-- Start of Entries provided --
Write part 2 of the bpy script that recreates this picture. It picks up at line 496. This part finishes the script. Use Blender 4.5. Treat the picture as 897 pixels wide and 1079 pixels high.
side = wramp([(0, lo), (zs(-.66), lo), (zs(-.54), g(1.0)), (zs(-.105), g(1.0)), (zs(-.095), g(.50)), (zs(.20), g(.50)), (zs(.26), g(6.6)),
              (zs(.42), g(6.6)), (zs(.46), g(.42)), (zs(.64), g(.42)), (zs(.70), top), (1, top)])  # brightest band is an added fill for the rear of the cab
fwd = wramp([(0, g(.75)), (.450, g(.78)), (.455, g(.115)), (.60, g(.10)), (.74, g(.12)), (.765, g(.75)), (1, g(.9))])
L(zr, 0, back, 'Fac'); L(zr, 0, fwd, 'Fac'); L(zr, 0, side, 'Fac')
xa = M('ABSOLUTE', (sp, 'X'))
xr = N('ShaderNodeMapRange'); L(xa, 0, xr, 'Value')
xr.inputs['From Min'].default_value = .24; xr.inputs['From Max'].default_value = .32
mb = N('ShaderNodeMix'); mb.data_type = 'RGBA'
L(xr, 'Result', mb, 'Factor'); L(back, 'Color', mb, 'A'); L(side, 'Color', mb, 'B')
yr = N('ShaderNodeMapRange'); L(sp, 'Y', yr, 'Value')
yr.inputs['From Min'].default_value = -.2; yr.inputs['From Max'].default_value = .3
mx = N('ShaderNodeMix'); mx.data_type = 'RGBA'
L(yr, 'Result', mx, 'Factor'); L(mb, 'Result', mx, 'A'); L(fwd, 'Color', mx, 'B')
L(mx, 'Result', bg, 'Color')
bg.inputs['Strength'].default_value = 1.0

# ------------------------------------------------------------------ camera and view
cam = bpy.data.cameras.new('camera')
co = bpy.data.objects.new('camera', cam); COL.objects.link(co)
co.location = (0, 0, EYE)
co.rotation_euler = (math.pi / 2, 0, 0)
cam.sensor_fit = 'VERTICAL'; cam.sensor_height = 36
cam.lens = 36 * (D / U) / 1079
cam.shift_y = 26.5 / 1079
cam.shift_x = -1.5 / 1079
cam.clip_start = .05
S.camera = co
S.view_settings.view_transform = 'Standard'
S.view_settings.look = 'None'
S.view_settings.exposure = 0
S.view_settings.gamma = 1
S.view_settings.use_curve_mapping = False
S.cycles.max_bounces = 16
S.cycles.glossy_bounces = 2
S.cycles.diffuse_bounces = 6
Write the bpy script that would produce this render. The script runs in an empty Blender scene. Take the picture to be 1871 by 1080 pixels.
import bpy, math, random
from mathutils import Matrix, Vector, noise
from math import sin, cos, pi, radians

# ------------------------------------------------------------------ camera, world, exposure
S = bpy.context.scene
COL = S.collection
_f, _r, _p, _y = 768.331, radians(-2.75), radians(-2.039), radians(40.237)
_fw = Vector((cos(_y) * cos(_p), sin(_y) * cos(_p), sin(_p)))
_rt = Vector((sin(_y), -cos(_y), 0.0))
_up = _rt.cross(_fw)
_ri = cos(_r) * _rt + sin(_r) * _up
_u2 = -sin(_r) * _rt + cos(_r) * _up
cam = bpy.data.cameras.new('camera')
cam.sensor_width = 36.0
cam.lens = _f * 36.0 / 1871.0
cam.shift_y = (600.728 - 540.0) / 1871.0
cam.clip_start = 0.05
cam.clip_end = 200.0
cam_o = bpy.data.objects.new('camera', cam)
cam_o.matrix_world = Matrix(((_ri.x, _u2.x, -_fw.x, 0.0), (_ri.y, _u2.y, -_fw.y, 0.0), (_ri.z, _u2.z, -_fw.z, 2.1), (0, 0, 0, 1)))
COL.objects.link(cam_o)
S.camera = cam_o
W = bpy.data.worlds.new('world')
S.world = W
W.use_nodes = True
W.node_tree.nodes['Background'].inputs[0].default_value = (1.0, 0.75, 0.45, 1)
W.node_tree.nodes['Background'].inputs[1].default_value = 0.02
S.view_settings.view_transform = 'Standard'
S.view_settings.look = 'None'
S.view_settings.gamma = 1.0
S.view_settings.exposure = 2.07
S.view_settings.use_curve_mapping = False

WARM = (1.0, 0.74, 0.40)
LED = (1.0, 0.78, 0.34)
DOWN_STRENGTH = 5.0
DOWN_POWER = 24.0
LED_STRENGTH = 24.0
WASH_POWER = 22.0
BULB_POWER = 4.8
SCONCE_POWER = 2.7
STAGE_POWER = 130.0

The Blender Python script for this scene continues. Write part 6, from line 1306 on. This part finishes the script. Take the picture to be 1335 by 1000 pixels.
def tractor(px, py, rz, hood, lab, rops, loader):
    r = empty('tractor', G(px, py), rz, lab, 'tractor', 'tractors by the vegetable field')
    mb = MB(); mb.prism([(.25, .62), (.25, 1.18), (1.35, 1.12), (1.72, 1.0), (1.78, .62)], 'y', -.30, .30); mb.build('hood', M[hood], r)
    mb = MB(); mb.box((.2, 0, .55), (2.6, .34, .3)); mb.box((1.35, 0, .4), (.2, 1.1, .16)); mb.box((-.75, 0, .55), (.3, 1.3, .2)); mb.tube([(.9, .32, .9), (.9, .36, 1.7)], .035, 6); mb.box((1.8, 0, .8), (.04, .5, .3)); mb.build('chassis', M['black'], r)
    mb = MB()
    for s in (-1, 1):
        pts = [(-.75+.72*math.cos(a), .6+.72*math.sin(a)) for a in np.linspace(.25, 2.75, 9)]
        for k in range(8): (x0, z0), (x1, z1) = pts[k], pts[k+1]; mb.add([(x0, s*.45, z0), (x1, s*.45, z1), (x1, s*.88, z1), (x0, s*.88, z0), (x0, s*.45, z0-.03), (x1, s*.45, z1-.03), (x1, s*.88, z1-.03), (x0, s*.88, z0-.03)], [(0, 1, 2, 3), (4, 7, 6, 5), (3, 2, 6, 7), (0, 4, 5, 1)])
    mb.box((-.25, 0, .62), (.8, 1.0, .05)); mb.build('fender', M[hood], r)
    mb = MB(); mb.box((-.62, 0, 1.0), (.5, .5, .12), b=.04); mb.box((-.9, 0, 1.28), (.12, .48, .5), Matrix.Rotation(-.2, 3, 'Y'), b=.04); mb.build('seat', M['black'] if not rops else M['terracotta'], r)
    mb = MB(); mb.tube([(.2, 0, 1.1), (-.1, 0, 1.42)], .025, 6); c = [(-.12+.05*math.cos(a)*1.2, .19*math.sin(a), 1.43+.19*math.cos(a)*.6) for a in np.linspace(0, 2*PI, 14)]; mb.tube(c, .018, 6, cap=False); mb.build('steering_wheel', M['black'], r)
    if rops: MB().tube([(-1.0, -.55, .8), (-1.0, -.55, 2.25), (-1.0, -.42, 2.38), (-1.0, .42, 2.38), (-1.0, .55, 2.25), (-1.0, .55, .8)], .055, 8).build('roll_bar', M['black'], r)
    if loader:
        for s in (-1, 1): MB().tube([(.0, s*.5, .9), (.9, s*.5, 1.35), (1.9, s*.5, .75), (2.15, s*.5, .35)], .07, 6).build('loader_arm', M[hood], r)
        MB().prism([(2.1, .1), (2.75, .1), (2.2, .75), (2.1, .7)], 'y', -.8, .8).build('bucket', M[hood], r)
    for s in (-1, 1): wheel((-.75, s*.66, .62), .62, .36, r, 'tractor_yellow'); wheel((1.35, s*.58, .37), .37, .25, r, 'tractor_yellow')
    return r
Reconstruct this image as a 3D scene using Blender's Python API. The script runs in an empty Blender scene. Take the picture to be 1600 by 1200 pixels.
-- End of Entries provided --
> _What to do_:
Give back the whole listing exactly as it reads.

> _Solution for this task_:
Write part 2 of the bpy script that recreates this picture. It picks up at line 496. This part finishes the script. Use Blender 4.5. Treat the picture as 897 pixels wide and 1079 pixels high.
side = wramp([(0, lo), (zs(-.66), lo), (zs(-.54), g(1.0)), (zs(-.105), g(1.0)), (zs(-.095), g(.50)), (zs(.20), g(.50)), (zs(.26), g(6.6)),
              (zs(.42), g(6.6)), (zs(.46), g(.42)), (zs(.64), g(.42)), (zs(.70), top), (1, top)])  # brightest band is an added fill for the rear of the cab
fwd = wramp([(0, g(.75)), (.450, g(.78)), (.455, g(.115)), (.60, g(.10)), (.74, g(.12)), (.765, g(.75)), (1, g(.9))])
L(zr, 0, back, 'Fac'); L(zr, 0, fwd, 'Fac'); L(zr, 0, side, 'Fac')
xa = M('ABSOLUTE', (sp, 'X'))
xr = N('ShaderNodeMapRange'); L(xa, 0, xr, 'Value')
xr.inputs['From Min'].default_value = .24; xr.inputs['From Max'].default_value = .32
mb = N('ShaderNodeMix'); mb.data_type = 'RGBA'
L(xr, 'Result', mb, 'Factor'); L(back, 'Color', mb, 'A'); L(side, 'Color', mb, 'B')
yr = N('ShaderNodeMapRange'); L(sp, 'Y', yr, 'Value')
yr.inputs['From Min'].default_value = -.2; yr.inputs['From Max'].default_value = .3
mx = N('ShaderNodeMix'); mx.data_type = 'RGBA'
L(yr, 'Result', mx, 'Factor'); L(mb, 'Result', mx, 'A'); L(fwd, 'Color', mx, 'B')
L(mx, 'Result', bg, 'Color')
bg.inputs['Strength'].default_value = 1.0

# ------------------------------------------------------------------ camera and view
cam = bpy.data.cameras.new('camera')
co = bpy.data.objects.new('camera', cam); COL.objects.link(co)
co.location = (0, 0, EYE)
co.rotation_euler = (math.pi / 2, 0, 0)
cam.sensor_fit = 'VERTICAL'; cam.sensor_height = 36
cam.lens = 36 * (D / U) / 1079
cam.shift_y = 26.5 / 1079
cam.shift_x = -1.5 / 1079
cam.clip_start = .05
S.camera = co
S.view_settings.view_transform = 'Standard'
S.view_settings.look = 'None'
S.view_settings.exposure = 0
S.view_settings.gamma = 1
S.view_settings.use_curve_mapping = False
S.cycles.max_bounces = 16
S.cycles.glossy_bounces = 2
S.cycles.diffuse_bounces = 6
Write the bpy script that would produce this render. The script runs in an empty Blender scene. Take the picture to be 1871 by 1080 pixels.
import bpy, math, random
from mathutils import Matrix, Vector, noise
from math import sin, cos, pi, radians

# ------------------------------------------------------------------ camera, world, exposure
S = bpy.context.scene
COL = S.collection
_f, _r, _p, _y = 768.331, radians(-2.75), radians(-2.039), radians(40.237)
_fw = Vector((cos(_y) * cos(_p), sin(_y) * cos(_p), sin(_p)))
_rt = Vector((sin(_y), -cos(_y), 0.0))
_up = _rt.cross(_fw)
_ri = cos(_r) * _rt + sin(_r) * _up
_u2 = -sin(_r) * _rt + cos(_r) * _up
cam = bpy.data.cameras.new('camera')
cam.sensor_width = 36.0
cam.lens = _f * 36.0 / 1871.0
cam.shift_y = (600.728 - 540.0) / 1871.0
cam.clip_start = 0.05
cam.clip_end = 200.0
cam_o = bpy.data.objects.new('camera', cam)
cam_o.matrix_world = Matrix(((_ri.x, _u2.x, -_fw.x, 0.0), (_ri.y, _u2.y, -_fw.y, 0.0), (_ri.z, _u2.z, -_fw.z, 2.1), (0, 0, 0, 1)))
COL.objects.link(cam_o)
S.camera = cam_o
W = bpy.data.worlds.new('world')
S.world = W
W.use_nodes = True
W.node_tree.nodes['Background'].inputs[0].default_value = (1.0, 0.75, 0.45, 1)
W.node_tree.nodes['Background'].inputs[1].default_value = 0.02
S.view_settings.view_transform = 'Standard'
S.view_settings.look = 'None'
S.view_settings.gamma = 1.0
S.view_settings.exposure = 2.07
S.view_settings.use_curve_mapping = False

WARM = (1.0, 0.74, 0.40)
LED = (1.0, 0.78, 0.34)
DOWN_STRENGTH = 5.0
DOWN_POWER = 24.0
LED_STRENGTH = 24.0
WASH_POWER = 22.0
BULB_POWER = 4.8
SCONCE_POWER = 2.7
STAGE_POWER = 130.0

The Blender Python script for this scene continues. Write part 6, from line 1306 on. This part finishes the script. Take the picture to be 1335 by 1000 pixels.
def tractor(px, py, rz, hood, lab, rops, loader):
    r = empty('tractor', G(px, py), rz, lab, 'tractor', 'tractors by the vegetable field')
    mb = MB(); mb.prism([(.25, .62), (.25, 1.18), (1.35, 1.12), (1.72, 1.0), (1.78, .62)], 'y', -.30, .30); mb.build('hood', M[hood], r)
    mb = MB(); mb.box((.2, 0, .55), (2.6, .34, .3)); mb.box((1.35, 0, .4), (.2, 1.1, .16)); mb.box((-.75, 0, .55), (.3, 1.3, .2)); mb.tube([(.9, .32, .9), (.9, .36, 1.7)], .035, 6); mb.box((1.8, 0, .8), (.04, .5, .3)); mb.build('chassis', M['black'], r)
    mb = MB()
    for s in (-1, 1):
        pts = [(-.75+.72*math.cos(a), .6+.72*math.sin(a)) for a in np.linspace(.25, 2.75, 9)]
        for k in range(8): (x0, z0), (x1, z1) = pts[k], pts[k+1]; mb.add([(x0, s*.45, z0), (x1, s*.45, z1), (x1, s*.88, z1), (x0, s*.88, z0), (x0, s*.45, z0-.03), (x1, s*.45, z1-.03), (x1, s*.88, z1-.03), (x0, s*.88, z0-.03)], [(0, 1, 2, 3), (4, 7, 6, 5), (3, 2, 6, 7), (0, 4, 5, 1)])
    mb.box((-.25, 0, .62), (.8, 1.0, .05)); mb.build('fender', M[hood], r)
    mb = MB(); mb.box((-.62, 0, 1.0), (.5, .5, .12), b=.04); mb.box((-.9, 0, 1.28), (.12, .48, .5), Matrix.Rotation(-.2, 3, 'Y'), b=.04); mb.build('seat', M['black'] if not rops else M['terracotta'], r)
    mb = MB(); mb.tube([(.2, 0, 1.1), (-.1, 0, 1.42)], .025, 6); c = [(-.12+.05*math.cos(a)*1.2, .19*math.sin(a), 1.43+.19*math.cos(a)*.6) for a in np.linspace(0, 2*PI, 14)]; mb.tube(c, .018, 6, cap=False); mb.build('steering_wheel', M['black'], r)
    if rops: MB().tube([(-1.0, -.55, .8), (-1.0, -.55, 2.25), (-1.0, -.42, 2.38), (-1.0, .42, 2.38), (-1.0, .55, 2.25), (-1.0, .55, .8)], .055, 8).build('roll_bar', M['black'], r)
    if loader:
        for s in (-1, 1): MB().tube([(.0, s*.5, .9), (.9, s*.5, 1.35), (1.9, s*.5, .75), (2.15, s*.5, .35)], .07, 6).build('loader_arm', M[hood], r)
        MB().prism([(2.1, .1), (2.75, .1), (2.2, .75), (2.1, .7)], 'y', -.8, .8).build('bucket', M[hood], r)
    for s in (-1, 1): wheel((-.75, s*.66, .62), .62, .36, r, 'tractor_yellow'); wheel((1.35, s*.58, .37), .37, .25, r, 'tractor_yellow')
    return r
Reconstruct this image as a 3D scene using Blender's Python API. The script runs in an empty Blender scene. Take the picture to be 1600 by 1200 pixels.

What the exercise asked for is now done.